Set down exactly the lines of the listing below, please, beginning with the first and ending with the line that holds "t=thing('glass_jar','tall grey glass".

******************************

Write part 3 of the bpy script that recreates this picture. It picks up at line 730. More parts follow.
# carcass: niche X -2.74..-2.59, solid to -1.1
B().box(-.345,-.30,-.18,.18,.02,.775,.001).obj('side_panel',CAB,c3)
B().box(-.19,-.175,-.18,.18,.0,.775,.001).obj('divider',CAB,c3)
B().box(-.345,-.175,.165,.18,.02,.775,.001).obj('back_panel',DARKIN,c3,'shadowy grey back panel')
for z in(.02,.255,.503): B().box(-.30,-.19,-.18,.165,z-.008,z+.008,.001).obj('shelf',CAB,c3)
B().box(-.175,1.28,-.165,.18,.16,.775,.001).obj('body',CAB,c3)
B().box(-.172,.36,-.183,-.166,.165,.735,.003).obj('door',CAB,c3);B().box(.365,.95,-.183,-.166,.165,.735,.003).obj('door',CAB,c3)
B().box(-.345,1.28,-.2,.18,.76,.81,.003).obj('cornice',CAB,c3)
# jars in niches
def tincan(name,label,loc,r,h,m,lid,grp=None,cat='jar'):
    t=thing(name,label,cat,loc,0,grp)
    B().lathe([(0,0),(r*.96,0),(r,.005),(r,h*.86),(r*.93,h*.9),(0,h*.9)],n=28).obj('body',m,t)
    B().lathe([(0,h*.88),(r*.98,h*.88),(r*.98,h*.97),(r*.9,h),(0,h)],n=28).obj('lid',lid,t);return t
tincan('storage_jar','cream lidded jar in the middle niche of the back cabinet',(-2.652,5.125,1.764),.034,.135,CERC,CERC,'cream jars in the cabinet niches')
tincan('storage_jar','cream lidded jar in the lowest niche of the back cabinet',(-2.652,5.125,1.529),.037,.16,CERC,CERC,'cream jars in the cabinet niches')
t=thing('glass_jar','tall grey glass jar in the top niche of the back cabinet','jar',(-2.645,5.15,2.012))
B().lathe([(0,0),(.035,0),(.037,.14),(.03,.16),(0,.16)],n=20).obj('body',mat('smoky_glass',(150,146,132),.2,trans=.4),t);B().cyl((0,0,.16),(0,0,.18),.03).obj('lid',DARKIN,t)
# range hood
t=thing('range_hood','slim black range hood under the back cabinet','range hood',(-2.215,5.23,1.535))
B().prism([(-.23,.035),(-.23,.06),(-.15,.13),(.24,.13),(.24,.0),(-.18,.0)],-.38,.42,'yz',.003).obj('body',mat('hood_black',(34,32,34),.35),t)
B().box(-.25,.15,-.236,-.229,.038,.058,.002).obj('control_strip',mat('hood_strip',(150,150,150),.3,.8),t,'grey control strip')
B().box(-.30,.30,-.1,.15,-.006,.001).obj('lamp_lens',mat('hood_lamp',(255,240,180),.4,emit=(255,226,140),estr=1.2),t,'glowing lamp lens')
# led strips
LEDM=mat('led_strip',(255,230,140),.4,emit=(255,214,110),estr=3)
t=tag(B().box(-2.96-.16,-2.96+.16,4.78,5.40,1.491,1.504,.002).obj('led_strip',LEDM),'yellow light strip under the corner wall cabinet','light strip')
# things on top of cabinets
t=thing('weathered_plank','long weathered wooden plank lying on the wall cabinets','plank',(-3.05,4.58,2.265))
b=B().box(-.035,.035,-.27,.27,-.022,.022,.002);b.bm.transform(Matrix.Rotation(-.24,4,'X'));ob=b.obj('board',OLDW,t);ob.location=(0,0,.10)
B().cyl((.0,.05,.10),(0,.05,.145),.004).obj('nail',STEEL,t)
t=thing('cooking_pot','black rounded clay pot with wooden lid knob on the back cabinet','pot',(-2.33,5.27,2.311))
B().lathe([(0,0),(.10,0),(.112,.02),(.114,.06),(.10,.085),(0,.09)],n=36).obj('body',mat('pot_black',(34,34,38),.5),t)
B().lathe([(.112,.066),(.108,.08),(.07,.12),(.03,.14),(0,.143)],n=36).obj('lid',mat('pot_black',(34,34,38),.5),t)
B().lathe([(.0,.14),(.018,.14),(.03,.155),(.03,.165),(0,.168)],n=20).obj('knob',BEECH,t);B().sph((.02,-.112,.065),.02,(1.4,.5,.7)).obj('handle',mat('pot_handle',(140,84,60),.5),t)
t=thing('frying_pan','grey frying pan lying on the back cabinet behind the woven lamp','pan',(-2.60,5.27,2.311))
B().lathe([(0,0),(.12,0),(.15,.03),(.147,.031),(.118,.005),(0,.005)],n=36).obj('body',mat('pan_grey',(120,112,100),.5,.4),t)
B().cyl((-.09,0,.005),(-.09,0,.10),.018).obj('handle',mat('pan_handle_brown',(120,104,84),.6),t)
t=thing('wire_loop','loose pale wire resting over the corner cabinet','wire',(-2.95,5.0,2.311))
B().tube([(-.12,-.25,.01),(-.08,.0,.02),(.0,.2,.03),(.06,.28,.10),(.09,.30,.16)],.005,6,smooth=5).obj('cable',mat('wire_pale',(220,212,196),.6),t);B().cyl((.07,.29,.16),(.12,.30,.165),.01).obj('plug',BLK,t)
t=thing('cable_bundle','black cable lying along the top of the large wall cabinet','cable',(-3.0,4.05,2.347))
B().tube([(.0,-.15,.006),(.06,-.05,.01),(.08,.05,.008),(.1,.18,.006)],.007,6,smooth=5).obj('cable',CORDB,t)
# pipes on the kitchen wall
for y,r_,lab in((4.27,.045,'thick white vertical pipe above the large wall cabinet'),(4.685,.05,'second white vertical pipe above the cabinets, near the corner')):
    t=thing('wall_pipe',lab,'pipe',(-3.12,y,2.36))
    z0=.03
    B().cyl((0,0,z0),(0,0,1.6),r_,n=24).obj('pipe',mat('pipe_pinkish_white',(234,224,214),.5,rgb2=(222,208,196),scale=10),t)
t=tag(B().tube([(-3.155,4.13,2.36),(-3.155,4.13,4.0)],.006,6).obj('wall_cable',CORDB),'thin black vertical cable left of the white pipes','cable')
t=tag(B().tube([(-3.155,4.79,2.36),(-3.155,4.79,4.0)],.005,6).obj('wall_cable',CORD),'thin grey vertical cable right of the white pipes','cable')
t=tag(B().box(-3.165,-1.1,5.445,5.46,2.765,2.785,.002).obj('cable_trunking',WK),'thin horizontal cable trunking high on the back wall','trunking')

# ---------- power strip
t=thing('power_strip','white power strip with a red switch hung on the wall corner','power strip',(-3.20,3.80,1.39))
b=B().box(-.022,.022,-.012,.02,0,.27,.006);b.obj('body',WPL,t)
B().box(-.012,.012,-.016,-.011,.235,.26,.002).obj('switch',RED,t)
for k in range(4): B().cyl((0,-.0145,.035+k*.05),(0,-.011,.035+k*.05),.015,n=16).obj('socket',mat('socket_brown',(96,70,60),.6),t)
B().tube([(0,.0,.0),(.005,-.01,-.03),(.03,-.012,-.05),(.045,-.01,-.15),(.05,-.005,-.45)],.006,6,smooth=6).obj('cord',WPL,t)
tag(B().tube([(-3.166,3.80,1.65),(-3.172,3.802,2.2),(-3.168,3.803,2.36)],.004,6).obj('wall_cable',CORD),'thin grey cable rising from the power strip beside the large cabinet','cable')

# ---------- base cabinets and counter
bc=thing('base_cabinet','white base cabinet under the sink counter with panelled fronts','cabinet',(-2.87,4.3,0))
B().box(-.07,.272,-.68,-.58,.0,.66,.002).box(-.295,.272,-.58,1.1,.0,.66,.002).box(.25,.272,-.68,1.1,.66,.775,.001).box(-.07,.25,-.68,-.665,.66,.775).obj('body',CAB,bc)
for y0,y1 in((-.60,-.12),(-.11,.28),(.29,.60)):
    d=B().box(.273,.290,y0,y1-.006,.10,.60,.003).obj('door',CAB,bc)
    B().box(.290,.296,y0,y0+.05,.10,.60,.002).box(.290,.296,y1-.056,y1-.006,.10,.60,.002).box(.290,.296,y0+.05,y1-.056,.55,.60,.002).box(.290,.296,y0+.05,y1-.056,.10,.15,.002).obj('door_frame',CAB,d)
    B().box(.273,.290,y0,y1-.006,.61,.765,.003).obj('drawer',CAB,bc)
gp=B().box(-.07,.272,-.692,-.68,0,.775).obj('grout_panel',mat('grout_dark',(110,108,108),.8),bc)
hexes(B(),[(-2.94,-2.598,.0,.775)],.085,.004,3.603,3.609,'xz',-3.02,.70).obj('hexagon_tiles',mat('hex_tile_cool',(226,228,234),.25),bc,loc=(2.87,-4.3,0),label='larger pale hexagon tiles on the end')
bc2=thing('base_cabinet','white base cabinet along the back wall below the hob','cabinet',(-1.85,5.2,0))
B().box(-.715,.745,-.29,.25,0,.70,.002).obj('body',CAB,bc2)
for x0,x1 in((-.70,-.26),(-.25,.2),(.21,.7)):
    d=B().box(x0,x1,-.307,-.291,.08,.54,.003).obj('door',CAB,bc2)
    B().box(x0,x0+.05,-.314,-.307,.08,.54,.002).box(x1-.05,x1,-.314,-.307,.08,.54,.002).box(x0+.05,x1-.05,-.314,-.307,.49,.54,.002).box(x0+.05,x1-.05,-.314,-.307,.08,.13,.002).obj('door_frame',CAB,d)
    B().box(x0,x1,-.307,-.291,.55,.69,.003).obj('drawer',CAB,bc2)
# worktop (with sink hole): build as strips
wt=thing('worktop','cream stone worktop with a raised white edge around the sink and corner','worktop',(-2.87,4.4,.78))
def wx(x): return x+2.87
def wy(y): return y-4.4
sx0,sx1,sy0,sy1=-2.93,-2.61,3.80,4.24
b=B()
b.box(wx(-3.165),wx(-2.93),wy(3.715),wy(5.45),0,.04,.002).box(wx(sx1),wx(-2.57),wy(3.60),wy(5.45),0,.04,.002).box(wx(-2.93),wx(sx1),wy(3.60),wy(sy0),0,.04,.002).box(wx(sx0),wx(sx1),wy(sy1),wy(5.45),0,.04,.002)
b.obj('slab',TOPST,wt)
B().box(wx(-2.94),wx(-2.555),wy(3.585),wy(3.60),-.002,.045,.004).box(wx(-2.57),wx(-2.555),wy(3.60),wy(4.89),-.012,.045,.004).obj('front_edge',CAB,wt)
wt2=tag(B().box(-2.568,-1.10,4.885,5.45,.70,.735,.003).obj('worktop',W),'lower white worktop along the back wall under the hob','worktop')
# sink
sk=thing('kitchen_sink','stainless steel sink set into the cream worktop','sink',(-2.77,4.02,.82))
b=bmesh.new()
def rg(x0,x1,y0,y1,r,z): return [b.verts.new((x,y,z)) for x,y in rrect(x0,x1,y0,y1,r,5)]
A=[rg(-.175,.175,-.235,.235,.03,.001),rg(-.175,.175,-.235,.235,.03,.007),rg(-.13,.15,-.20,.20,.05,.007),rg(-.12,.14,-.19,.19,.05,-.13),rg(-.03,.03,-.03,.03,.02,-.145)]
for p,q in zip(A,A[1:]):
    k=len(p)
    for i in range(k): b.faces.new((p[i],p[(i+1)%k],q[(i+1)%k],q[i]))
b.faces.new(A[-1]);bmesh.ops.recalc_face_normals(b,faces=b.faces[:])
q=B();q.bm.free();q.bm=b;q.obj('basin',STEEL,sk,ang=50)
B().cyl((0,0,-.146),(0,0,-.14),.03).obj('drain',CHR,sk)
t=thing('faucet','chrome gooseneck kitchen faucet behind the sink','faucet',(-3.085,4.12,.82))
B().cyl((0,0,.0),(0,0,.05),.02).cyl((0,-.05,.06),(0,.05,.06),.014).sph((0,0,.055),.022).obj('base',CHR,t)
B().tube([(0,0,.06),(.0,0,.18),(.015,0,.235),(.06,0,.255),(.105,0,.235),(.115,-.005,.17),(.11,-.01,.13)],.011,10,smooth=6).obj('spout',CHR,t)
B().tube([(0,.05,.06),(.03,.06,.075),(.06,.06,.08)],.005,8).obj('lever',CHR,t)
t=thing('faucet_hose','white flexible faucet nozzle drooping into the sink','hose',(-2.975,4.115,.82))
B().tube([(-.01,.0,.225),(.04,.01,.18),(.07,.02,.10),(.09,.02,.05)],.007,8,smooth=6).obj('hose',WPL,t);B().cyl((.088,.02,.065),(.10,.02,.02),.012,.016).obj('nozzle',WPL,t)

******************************

## Written response
Write part 3 of the bpy script that recreates this picture. It picks up at line 730. More parts follow.
# carcass: niche X -2.74..-2.59, solid to -1.1
B().box(-.345,-.30,-.18,.18,.02,.775,.001).obj('side_panel',CAB,c3)
B().box(-.19,-.175,-.18,.18,.0,.775,.001).obj('divider',CAB,c3)
B().box(-.345,-.175,.165,.18,.02,.775,.001).obj('back_panel',DARKIN,c3,'shadowy grey back panel')
for z in(.02,.255,.503): B().box(-.30,-.19,-.18,.165,z-.008,z+.008,.001).obj('shelf',CAB,c3)
B().box(-.175,1.28,-.165,.18,.16,.775,.001).obj('body',CAB,c3)
B().box(-.172,.36,-.183,-.166,.165,.735,.003).obj('door',CAB,c3);B().box(.365,.95,-.183,-.166,.165,.735,.003).obj('door',CAB,c3)
B().box(-.345,1.28,-.2,.18,.76,.81,.003).obj('cornice',CAB,c3)
# jars in niches
def tincan(name,label,loc,r,h,m,lid,grp=None,cat='jar'):
    t=thing(name,label,cat,loc,0,grp)
    B().lathe([(0,0),(r*.96,0),(r,.005),(r,h*.86),(r*.93,h*.9),(0,h*.9)],n=28).obj('body',m,t)
    B().lathe([(0,h*.88),(r*.98,h*.88),(r*.98,h*.97),(r*.9,h),(0,h)],n=28).obj('lid',lid,t);return t
tincan('storage_jar','cream lidded jar in the middle niche of the back cabinet',(-2.652,5.125,1.764),.034,.135,CERC,CERC,'cream jars in the cabinet niches')
tincan('storage_jar','cream lidded jar in the lowest niche of the back cabinet',(-2.652,5.125,1.529),.037,.16,CERC,CERC,'cream jars in the cabinet niches')
t=thing('glass_jar','tall grey glass jar in the top niche of the back cabinet','jar',(-2.645,5.15,2.012))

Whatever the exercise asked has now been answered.